Gözümüzde büyüttüğümüz şeyin aslında o kadar da zor olmadığını keşfettiğimiz anlar vardır ya en çok onları severim. Bir rahatlama yaşarız. Bir gerçeği keşfettiğimiz, aydınlanma yaşadığımız anlar da vardır. Bizi sevmediğini düşündüğümüz bir insanın içindeki sıcaklığı hissettiğimiz anlar diyelim bir de. Anlardan anlar beğen.
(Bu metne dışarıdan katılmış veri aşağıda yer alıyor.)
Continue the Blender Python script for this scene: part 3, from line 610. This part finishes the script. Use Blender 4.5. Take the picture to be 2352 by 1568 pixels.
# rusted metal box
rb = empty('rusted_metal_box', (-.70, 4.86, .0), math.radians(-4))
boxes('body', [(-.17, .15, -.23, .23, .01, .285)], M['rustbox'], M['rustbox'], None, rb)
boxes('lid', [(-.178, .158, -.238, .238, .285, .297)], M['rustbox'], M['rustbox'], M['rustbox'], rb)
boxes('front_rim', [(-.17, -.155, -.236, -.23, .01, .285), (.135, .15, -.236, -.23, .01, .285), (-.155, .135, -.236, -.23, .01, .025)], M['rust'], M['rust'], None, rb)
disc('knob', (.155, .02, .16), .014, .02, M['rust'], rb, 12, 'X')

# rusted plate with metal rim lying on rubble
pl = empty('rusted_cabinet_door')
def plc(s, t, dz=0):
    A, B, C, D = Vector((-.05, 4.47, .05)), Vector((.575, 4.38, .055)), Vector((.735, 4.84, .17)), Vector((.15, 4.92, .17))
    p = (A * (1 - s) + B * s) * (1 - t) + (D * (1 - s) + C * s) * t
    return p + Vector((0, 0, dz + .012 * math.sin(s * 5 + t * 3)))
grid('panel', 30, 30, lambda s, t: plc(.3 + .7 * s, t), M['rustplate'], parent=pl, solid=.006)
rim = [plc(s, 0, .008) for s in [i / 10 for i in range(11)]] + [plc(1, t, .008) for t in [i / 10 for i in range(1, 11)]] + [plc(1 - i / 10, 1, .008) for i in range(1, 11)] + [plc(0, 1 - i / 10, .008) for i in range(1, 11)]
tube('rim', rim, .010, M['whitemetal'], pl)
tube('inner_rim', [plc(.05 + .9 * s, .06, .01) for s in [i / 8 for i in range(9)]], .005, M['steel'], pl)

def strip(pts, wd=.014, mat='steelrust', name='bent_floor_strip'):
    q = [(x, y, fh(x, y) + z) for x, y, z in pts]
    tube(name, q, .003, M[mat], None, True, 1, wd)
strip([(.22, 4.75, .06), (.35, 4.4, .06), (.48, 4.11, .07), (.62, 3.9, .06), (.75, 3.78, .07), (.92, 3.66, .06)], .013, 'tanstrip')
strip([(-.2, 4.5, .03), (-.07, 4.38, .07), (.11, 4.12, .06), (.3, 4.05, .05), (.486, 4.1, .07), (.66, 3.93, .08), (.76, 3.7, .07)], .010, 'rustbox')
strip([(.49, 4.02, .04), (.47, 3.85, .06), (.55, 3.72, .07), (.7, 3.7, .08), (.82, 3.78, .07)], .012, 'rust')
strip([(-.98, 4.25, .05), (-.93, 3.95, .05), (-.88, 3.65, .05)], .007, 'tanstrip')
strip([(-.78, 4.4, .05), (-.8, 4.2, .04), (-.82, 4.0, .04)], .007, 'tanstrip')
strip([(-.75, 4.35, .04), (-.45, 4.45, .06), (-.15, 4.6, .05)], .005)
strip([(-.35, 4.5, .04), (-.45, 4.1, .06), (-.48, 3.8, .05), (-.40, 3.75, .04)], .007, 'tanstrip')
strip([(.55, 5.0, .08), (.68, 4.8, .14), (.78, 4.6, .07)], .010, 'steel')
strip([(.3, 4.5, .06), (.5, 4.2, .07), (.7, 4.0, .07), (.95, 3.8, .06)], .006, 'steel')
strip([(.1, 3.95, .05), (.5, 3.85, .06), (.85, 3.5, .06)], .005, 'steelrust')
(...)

Her şeyin izafi olması esas mesele. Zaman, bir bakınca hiç de kısa değil; çok uzun aslında. İnsan hem bir kurşunluk cana sahip hem de öyle kolay kolay ölmüyor. Onca kötülüğün karşısında onca iyilik var aynı zamanda. Kavuran bir sıcakta sığınabileceğin bir gölge, dondurucu soğukta seni ısıtacak bir ateş bulman mümkün çoğu zaman. Ne getirirse getirsin yaşamak güzel yine de. Hayatın hep kalbi ışıtan bir fısıltısı var.